Так прошел весь 1862 год на Кавказе, все в ожидании возвращения наместника и главнокомандующего. В октябре фельдмаршал, наконец, решился ехать в Петербург. Возвращение его на Кавказ считалось уже делом решенным, так что 17-го октября последовал на имя князя Григ<ория> Дм<итриевича> Орбелья-ни Высочайший рескрипт, которым слагалось с него временное исполнение обязанностей наместника и главнокомандующего. В Царском Селе сделаны были все распоряжения к приему фельдмаршала и помещению его в тамошнем дворце. Но вдруг 20-го октября получена в Петербурге телеграмма, что князь Барятинский остановился в Режице и не мог продолжать путешествие по причине сильного приступа подагры. Чрез три дня перевезли его не без труда в Вильну, где он и пролежал более трех месяцев.
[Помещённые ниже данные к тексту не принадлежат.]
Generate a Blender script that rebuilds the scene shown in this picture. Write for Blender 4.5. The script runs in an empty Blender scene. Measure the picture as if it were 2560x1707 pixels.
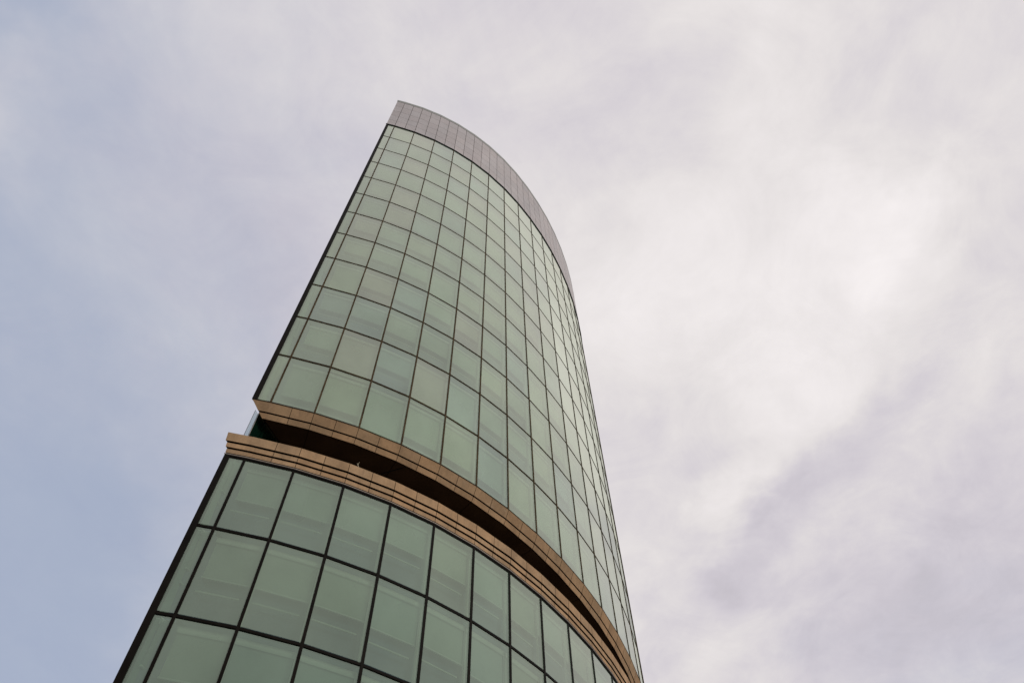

На азиатских наших окраинах в этом году не произошло ничего замечательного. Только в самом начале года (в январе) начальник Сыр-Дарьинской линии генерал-лейтенант Дебу, с разрешения оренбургского начальства (генерал-адъютанта Безака), собрав небольшой отряд, подступил к Дин-кургану – новой крепостце, возведенной кокандцами в 8 верстах выше отнятого у них и срытого в прошлом году Яны-кургана. Кокандцы защищались; но были выбиты из укрепления, потеряв до 70 человек убитых и раненых. В нашем отряде было 4 убитых и 12 раненых. Это было последним военным предприятием генерала Дебу, который в сентябре того же года скончался. На место его начальником Сыр-Дарьинской линии назначен полковник Веревкин, пользовавшийся репутацией отличного офицера, разумного и энергичного.
Кроме разрушения кокандской крепостцы Дин-кургана в этом году возведено, по распоряжению оренбургского начальства, новое степное укрепление на р. Эмбе, названное Эмбенским.
По случаю смерти коканского хана Мулах-хана возникла война между Бухарой и Коканом. Эмир бухарский Музафар-хан (вступивший на престол в 1860 году), постоянно домогавшийся преобладания над Кокандом, желал возвести на ханство Коканское своего зятя Худояр-хана и, дабы поддержать его против враждебной ему партии, собрал в конце апреля свои войска при Ура-тюбе, а в конце мая двинулся в кокандские владения, овладел Ташкентом, Ходжентом и некоторыми другими пунктами.